Salah satu point penting di dalam Surat Edaran tersebut sejalan dengan arahan Presiden RI dalam Sidang Kabinet Terbatas tanggal 25 Juli 2012 yang secara khusus meminta dalam bahwa “penanganan sengketa tanah harus menggunakan formula win-win solution selain legal approach, sehingga negara tidak dirugikan dan rakyat mendapat kesejahteraan meskipun dunia usaha sedikit berkurang keuntungannya.”
Secara tersirat Presiden RI berupaya meredam konflik pertanahan yang ada di Indonesia dengan pola non litigasi, namun hal tersebut bukanlah resolusi konflik tanpa konsekuensi.

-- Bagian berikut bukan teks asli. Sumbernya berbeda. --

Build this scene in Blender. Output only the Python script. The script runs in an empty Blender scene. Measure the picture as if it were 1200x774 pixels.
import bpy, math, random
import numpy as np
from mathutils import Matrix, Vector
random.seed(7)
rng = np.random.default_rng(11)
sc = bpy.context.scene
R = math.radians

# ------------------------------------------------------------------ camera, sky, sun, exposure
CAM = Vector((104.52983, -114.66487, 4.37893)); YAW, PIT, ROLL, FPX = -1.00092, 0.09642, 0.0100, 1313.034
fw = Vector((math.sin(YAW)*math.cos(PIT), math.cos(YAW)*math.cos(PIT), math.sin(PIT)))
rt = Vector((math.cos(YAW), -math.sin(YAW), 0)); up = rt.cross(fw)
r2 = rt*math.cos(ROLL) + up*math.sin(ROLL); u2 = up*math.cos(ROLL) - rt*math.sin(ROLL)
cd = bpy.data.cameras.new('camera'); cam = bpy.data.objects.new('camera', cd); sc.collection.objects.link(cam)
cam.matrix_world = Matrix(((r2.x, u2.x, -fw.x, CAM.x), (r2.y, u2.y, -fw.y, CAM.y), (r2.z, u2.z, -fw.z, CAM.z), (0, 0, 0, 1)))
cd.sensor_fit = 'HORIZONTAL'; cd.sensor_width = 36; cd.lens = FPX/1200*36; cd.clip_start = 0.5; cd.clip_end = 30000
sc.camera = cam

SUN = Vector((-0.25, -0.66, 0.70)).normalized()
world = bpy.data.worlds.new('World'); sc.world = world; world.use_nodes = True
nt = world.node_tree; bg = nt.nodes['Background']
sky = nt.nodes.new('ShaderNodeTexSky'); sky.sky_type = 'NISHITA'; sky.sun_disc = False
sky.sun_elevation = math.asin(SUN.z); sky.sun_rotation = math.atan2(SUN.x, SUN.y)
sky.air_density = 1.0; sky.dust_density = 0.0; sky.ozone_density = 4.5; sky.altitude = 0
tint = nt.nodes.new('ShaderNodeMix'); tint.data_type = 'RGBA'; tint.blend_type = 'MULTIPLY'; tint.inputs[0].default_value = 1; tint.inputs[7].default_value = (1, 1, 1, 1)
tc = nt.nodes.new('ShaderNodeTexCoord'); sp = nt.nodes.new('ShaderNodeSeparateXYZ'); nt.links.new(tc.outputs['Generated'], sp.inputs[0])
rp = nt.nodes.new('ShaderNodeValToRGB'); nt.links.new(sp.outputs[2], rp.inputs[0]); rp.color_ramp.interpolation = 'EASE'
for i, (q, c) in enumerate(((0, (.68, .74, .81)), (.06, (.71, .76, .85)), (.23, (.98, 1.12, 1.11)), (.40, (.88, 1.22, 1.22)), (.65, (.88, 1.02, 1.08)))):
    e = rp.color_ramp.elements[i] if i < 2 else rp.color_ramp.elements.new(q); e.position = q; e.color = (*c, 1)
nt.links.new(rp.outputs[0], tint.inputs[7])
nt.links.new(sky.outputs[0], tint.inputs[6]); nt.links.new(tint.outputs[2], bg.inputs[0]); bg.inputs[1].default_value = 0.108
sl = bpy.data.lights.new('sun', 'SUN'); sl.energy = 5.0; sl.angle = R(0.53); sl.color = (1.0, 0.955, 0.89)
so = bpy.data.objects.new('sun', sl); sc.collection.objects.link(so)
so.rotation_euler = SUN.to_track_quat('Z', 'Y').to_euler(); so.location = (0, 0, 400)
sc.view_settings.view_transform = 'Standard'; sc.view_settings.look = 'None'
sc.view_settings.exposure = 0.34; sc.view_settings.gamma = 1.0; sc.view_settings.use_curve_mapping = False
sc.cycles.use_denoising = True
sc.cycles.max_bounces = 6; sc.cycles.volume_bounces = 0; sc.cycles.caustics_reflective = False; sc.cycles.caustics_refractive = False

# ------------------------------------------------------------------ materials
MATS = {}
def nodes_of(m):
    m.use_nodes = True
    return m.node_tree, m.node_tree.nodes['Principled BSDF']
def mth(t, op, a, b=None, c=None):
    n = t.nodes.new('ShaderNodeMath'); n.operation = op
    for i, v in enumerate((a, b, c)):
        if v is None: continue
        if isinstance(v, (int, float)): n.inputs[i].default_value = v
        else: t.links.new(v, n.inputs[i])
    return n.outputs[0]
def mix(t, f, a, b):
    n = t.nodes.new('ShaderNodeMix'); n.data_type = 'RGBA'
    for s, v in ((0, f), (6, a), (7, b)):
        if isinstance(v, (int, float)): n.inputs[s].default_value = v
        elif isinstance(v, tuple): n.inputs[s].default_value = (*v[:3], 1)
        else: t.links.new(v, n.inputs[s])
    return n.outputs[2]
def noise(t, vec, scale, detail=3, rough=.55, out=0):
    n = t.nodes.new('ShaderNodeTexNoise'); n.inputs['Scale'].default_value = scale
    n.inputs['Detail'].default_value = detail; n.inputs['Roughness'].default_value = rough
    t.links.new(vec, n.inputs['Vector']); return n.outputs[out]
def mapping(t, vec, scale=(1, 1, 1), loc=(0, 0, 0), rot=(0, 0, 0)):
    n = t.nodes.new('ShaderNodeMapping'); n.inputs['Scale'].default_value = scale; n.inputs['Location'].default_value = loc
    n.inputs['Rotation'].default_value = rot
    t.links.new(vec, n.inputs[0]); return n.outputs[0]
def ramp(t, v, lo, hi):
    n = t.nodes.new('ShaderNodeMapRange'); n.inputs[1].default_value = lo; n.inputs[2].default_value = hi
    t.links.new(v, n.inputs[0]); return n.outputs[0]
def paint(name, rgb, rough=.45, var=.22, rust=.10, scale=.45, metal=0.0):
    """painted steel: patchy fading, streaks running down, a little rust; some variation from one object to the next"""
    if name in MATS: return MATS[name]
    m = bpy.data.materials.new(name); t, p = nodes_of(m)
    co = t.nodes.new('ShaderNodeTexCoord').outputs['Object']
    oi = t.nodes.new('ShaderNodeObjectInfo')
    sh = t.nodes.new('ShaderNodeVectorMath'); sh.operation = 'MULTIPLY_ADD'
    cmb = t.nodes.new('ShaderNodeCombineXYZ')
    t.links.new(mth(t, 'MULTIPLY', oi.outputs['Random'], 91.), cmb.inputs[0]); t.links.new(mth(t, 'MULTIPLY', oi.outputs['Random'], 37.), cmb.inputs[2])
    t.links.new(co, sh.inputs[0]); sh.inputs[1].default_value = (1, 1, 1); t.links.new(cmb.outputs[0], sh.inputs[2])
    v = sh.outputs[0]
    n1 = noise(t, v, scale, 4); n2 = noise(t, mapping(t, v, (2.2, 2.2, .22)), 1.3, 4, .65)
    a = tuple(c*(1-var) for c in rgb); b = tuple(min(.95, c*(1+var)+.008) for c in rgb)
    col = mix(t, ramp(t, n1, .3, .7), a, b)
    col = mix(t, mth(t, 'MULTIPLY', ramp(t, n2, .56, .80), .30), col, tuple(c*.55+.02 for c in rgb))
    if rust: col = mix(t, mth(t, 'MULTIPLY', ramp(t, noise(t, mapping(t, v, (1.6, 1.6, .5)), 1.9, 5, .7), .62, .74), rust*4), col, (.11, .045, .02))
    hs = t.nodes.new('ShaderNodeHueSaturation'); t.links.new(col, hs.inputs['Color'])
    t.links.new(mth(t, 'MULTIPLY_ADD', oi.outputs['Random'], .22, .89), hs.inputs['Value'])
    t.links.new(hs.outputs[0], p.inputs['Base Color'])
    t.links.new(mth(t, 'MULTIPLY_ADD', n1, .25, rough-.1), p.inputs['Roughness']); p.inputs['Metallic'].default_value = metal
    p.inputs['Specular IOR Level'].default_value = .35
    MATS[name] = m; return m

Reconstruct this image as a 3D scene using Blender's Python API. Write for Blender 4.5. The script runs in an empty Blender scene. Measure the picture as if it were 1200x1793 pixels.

Biaya yang tinggi merupakan konsekuensi yang tidak bisa dihindari, karena pengusaha/perusahaan perkebunan dalam penyelesaian konflik secara non litigasi maka dapat dipastikan harus mengeluarkan sejumlah uang dengan berbagai kemasan (tali asih, kerohiman, kompensasi, ganti rugi). Jika penyelesaian tidak dilakukan secara tuntas, hal tersebut rawan dijadikan sebagai modus untuk memperoleh uang bagi sebagian kalangan yang “bermatapencarian” sebagai okupan.
Lebih pelik bila permasalahan tanah melibatkan Perusahaan BUMN perkebunan, karena terbentur flesibilitas dalam penggunaan biaya. Jangan sampai maksud dan tujuan yang mulia untuk penyelesaian konflik tanah, justru menjadi sasaran aparat penegak hukum akibat kesalahan prosedur yang mengakibatkan kerugian negara (menguntungkan diri sendiri atau orang lain atau suatu korporasi) sebagaimana diatur dalam ketentuan Pasal 3 Undang-Undang Nomor 31 Tahun 1999 tentang Pemberantasan Tindak Pidana Korupsi. Oleh karenanya Pemerintah perlu membuatkan formulasi petunjuk teknis penyelesaian permasalahan tanah, sehingga tidak membuat “takut” Direksi BUMN Perkebunan dalam mengambil kebijakan yang terkait penyelesaian konflik pertanahan dengan pola win-win solution.
Sampai dengan saat ini, belum terlihat progress signifikan penyelesaian permasalahan tanah yang ada di daerah-daerah di Indonesia masih terkesan stagnan. Kinerja Tim Terpadu penyelesaian konflik tanah dirasa masih kalah agresif dan berbanding terbalik dengan “mesin-mesin politik” yang mulai panas menjelang Pemilu/Pilpres tahun 2014.